À vrai dire, les critiques parfois très sévères qu'a suscitées Slumdog Millionaire en Inde ne m'ont pas étonné. «L'un des plus gros fantasmes gratuits imaginés sur l'Inde au XXIe siècle! a déclaré le cinéaste K. Hariharan au journal The Hindu. Pour la majorité des spectateurs occidentaux écrasés sous le poids de la crise économique, ce conte de fées sur la face la plus sordide de l'Inde devrait certainement servir de catharsis orgiaque», ajoute-t-il dans des propos rapportés par l'AFP. Un ancien ambassadeur aux Nations unies, T. P. Sreenivasan, n'y voit de son côté qu'«une exploitation de la pauvreté indienne pour exciter le public à l'étranger». De là à parler de «porno de la pauvreté», il n'y a qu'un pas que plusieurs de ses compatriotes ont allégrement franchi. Il est d'ailleurs assez fascinant de constater que le film de Danny Boyle est loin de connaître le même genre de carrière dans le pays où il a été tourné. Le film attirerait à peine les classes urbaines aisées anglophones dans les salles. La version en hindi, Slumdog Crorepati, serait un échec commercial sans appel.

J'aimerais bien savoir où se situe la cinéaste indienne Mira Nair dans ce débat. En 1988, soit sept ans avant que Bombay se démarque du passé colonial de la ville en se rebaptisant Mumbai, la réalisatrice avait offert au monde Salaam Bombay, un film qui abordait pratiquement les mêmes thèmes que ceux qui, aujourd'hui, font triompher Danny Boyle.

J'ai en tout cas vu dans ce très beau drame urbain une authenticité dans la peinture sociale que je n'ai pas retrouvée dans Slumdog Millionaire. Hollywood étant le royaume de l'artifice, peut-être devrait-on y voir un lien de cause à effet?
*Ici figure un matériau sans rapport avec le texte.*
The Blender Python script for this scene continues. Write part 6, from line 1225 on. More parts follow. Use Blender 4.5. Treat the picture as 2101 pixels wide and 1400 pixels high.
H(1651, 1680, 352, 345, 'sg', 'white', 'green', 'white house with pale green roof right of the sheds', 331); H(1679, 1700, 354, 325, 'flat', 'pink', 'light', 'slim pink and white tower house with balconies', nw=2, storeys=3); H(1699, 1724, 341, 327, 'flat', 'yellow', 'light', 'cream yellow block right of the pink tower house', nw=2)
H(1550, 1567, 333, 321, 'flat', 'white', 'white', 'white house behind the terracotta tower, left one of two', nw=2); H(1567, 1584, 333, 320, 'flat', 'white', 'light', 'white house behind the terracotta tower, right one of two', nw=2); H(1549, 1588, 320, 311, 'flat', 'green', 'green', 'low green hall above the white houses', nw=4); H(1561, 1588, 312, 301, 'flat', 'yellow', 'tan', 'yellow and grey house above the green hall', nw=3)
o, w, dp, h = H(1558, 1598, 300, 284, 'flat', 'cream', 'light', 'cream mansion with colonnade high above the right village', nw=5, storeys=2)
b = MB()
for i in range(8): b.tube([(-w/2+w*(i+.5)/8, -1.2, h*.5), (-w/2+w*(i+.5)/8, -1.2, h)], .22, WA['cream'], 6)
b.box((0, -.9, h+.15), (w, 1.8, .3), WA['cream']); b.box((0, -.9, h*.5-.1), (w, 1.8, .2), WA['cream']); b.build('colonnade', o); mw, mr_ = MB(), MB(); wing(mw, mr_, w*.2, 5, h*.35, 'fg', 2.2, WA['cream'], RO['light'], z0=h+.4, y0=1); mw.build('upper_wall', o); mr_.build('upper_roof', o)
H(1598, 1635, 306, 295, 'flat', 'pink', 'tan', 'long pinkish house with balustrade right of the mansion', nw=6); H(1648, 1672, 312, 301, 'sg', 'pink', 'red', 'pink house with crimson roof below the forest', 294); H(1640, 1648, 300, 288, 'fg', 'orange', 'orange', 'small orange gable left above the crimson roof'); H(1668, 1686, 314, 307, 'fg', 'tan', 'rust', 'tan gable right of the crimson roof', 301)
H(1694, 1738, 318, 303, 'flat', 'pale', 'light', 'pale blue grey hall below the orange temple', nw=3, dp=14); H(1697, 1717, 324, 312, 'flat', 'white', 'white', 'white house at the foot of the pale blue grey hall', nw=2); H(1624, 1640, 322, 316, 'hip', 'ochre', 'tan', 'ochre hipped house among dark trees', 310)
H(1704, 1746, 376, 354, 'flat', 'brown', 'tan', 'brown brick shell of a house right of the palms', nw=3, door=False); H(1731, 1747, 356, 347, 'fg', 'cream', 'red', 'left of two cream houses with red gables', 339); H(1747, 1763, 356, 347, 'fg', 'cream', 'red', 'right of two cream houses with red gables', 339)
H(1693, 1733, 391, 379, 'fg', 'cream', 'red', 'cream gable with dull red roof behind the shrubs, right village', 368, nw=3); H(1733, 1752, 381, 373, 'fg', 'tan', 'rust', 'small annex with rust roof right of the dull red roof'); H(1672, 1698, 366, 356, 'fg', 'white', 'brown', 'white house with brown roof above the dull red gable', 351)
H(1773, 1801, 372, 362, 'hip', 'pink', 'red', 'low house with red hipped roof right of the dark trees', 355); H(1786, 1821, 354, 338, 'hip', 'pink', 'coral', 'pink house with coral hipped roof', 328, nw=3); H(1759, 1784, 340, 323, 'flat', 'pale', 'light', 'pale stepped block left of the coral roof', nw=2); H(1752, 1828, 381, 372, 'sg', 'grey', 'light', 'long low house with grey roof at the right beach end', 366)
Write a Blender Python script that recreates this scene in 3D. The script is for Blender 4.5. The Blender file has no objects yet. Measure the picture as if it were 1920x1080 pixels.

Hier soir, les petits «pouilleux» ont été extirpés de leur vrai bidonville pour être parachutés sur Hollywood Boulevard avec leurs habits de gala. En les voyant incarner ainsi le plus gros fantasme qui soit sur la planète cinéma, je n'ai pu faire autrement que de penser à la nature de leur drame. Et me dire que les Oscars n'y changeront pas grand-chose. Il est là mon léger malaise.